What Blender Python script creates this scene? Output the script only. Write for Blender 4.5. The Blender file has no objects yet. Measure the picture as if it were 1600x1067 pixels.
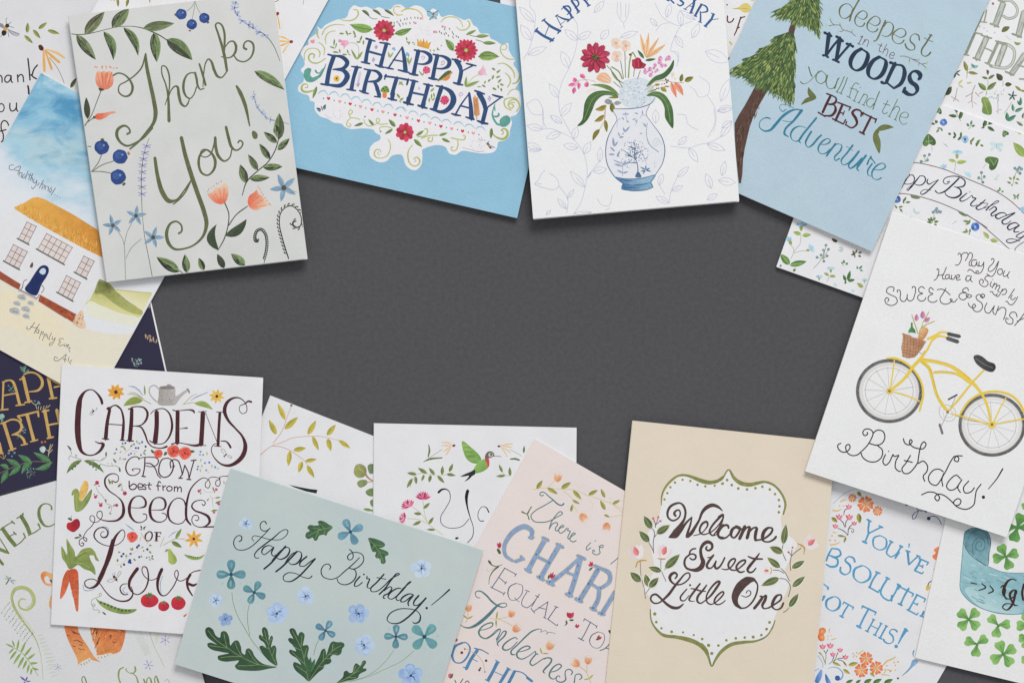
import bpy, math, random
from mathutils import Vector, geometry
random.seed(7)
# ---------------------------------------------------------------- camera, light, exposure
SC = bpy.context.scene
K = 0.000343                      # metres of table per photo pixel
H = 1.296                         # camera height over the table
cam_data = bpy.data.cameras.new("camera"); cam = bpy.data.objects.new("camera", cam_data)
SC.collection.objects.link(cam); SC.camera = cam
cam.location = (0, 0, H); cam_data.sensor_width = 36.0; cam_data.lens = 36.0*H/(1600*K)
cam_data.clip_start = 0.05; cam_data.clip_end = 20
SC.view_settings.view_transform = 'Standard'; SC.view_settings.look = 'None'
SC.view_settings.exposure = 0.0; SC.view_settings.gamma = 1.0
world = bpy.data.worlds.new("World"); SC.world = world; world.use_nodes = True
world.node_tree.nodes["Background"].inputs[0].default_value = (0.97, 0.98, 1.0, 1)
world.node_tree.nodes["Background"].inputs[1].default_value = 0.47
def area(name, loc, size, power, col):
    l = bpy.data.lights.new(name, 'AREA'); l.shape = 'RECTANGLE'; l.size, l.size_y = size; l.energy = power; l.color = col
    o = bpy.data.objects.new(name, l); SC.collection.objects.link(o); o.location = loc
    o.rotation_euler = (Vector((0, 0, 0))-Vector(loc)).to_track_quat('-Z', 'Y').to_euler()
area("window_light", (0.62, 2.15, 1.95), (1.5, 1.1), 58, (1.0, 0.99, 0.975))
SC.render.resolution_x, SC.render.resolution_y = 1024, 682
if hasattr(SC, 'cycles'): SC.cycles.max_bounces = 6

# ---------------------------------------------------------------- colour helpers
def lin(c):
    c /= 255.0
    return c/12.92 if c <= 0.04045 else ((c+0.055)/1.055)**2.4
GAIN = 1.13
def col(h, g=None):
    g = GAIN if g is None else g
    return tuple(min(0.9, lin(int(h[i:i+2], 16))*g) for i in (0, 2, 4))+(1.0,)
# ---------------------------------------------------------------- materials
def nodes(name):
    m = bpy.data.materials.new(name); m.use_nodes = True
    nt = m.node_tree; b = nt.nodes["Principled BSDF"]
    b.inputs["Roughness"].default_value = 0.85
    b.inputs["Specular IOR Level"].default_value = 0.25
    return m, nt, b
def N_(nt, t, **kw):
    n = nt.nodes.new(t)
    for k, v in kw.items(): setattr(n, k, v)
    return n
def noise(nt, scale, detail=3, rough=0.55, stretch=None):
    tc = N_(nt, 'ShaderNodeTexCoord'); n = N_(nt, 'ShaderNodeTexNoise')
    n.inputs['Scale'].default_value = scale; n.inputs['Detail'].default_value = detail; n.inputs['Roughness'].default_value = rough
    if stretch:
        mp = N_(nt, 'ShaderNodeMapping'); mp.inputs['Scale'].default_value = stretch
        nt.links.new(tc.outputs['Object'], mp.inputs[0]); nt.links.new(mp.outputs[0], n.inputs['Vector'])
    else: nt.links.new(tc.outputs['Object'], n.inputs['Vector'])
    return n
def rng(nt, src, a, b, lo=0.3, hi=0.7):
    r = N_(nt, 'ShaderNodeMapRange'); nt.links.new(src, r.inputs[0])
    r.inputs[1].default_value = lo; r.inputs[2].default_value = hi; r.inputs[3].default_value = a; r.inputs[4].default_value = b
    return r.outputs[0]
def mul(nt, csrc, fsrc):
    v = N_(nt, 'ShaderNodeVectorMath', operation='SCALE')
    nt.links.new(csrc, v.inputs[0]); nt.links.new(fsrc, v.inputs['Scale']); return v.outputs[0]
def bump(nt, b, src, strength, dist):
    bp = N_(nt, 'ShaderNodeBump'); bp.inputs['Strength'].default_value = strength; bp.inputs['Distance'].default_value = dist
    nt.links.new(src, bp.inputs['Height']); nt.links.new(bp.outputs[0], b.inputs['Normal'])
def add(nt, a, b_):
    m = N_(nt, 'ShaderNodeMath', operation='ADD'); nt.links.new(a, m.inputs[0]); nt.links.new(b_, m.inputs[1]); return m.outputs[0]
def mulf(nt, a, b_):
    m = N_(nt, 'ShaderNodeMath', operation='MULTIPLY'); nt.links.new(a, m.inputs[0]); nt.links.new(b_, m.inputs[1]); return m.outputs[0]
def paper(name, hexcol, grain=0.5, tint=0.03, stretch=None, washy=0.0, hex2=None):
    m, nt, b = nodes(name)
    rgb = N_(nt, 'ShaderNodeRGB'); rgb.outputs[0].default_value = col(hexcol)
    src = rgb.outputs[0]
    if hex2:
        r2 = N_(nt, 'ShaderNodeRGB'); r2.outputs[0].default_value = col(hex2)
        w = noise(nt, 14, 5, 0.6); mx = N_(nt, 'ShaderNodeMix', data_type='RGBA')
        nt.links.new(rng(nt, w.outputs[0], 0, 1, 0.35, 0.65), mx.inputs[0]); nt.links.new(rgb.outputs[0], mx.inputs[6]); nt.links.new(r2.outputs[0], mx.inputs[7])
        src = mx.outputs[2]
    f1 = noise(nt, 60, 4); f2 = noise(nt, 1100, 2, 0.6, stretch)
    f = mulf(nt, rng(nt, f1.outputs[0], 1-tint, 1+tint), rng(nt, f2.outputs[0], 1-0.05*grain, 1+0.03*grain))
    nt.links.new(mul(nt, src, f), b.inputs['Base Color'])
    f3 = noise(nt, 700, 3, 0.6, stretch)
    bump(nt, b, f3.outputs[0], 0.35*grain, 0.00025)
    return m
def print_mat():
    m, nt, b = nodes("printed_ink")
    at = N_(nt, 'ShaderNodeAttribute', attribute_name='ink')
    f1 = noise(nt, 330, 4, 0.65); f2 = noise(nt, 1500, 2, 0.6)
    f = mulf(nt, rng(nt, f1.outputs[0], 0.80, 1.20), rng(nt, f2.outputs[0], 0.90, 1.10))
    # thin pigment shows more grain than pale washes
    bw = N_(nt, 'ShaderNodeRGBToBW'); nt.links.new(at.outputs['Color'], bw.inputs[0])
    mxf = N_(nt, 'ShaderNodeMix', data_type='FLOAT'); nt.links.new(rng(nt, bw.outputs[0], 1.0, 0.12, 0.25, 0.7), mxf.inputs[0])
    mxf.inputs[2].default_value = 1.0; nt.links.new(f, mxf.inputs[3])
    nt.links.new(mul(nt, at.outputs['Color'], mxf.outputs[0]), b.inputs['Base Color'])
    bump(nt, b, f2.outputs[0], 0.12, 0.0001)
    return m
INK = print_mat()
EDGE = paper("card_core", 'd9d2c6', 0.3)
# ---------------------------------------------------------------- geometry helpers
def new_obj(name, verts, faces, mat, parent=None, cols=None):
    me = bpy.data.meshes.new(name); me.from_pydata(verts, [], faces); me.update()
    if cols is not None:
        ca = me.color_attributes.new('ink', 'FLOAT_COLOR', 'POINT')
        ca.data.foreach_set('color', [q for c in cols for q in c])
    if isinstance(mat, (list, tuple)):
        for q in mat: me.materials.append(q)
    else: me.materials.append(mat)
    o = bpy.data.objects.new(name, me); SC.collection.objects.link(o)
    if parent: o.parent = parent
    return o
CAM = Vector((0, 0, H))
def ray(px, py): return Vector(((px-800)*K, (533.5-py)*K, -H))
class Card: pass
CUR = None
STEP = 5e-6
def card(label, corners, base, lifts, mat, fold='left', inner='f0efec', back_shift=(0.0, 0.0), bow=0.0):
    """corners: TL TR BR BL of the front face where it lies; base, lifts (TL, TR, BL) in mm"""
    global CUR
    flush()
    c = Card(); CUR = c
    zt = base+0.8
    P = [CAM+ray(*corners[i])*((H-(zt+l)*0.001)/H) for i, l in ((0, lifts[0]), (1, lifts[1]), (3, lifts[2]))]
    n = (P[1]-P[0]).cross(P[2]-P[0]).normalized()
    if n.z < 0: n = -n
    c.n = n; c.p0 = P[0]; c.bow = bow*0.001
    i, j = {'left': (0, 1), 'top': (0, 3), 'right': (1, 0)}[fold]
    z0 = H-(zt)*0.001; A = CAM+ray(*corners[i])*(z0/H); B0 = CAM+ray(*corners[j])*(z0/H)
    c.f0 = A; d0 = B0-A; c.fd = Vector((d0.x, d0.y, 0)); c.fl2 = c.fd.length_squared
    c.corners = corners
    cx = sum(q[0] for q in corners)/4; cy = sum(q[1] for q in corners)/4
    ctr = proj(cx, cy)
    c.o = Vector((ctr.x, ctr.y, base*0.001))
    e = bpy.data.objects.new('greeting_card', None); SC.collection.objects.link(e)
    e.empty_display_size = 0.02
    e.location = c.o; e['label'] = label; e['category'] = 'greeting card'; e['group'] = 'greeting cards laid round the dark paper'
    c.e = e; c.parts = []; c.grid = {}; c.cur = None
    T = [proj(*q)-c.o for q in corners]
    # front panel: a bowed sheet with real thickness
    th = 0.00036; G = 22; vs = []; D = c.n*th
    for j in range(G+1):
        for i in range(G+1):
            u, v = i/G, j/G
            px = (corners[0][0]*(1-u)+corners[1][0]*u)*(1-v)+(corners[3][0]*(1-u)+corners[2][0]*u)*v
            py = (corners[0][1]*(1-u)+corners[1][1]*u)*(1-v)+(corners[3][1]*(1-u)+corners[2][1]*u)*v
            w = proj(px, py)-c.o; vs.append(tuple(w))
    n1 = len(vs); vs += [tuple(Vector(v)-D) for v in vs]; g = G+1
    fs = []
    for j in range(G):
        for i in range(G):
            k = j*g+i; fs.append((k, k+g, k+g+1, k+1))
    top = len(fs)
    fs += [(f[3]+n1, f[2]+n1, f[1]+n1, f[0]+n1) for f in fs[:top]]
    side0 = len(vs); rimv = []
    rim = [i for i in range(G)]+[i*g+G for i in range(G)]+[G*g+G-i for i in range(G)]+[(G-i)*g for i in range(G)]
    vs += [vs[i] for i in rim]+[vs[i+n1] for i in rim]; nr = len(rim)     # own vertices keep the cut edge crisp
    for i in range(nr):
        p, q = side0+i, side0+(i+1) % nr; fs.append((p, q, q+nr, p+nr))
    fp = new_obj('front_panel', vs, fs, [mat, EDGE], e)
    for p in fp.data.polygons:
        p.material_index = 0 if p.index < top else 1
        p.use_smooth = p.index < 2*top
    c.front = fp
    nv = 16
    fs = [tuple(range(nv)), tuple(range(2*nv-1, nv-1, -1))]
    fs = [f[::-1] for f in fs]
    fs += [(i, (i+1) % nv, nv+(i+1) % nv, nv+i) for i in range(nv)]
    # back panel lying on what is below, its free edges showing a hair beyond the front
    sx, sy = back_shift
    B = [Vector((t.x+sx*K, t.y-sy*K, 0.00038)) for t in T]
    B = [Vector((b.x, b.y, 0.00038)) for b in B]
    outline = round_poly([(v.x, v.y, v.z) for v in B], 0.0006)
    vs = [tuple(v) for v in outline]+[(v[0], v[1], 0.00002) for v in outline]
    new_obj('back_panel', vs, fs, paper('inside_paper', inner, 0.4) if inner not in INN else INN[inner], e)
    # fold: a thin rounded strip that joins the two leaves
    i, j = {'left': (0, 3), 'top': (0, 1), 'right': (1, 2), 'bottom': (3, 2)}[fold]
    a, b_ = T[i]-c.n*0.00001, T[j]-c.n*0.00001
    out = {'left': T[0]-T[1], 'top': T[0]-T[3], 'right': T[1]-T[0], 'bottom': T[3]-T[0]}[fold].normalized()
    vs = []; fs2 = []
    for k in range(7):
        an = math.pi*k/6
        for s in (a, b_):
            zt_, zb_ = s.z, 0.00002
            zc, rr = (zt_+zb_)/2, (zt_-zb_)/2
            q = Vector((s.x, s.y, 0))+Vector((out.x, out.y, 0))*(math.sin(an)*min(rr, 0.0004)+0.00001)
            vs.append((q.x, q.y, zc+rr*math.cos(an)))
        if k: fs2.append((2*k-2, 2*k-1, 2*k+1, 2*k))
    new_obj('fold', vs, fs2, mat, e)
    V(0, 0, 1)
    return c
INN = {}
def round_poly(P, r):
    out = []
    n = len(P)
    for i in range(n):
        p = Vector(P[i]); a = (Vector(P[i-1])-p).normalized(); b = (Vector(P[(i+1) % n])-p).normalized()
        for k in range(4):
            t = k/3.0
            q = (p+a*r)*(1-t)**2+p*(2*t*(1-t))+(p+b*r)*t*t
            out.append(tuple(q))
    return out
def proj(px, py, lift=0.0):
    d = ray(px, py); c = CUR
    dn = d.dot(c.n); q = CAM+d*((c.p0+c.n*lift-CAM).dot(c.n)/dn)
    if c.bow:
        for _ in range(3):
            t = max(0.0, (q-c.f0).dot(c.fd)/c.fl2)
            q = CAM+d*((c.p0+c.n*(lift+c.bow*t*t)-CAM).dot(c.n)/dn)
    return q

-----

Each line containing the word "scene" counts once; report the total alone.

-- Full solution --
2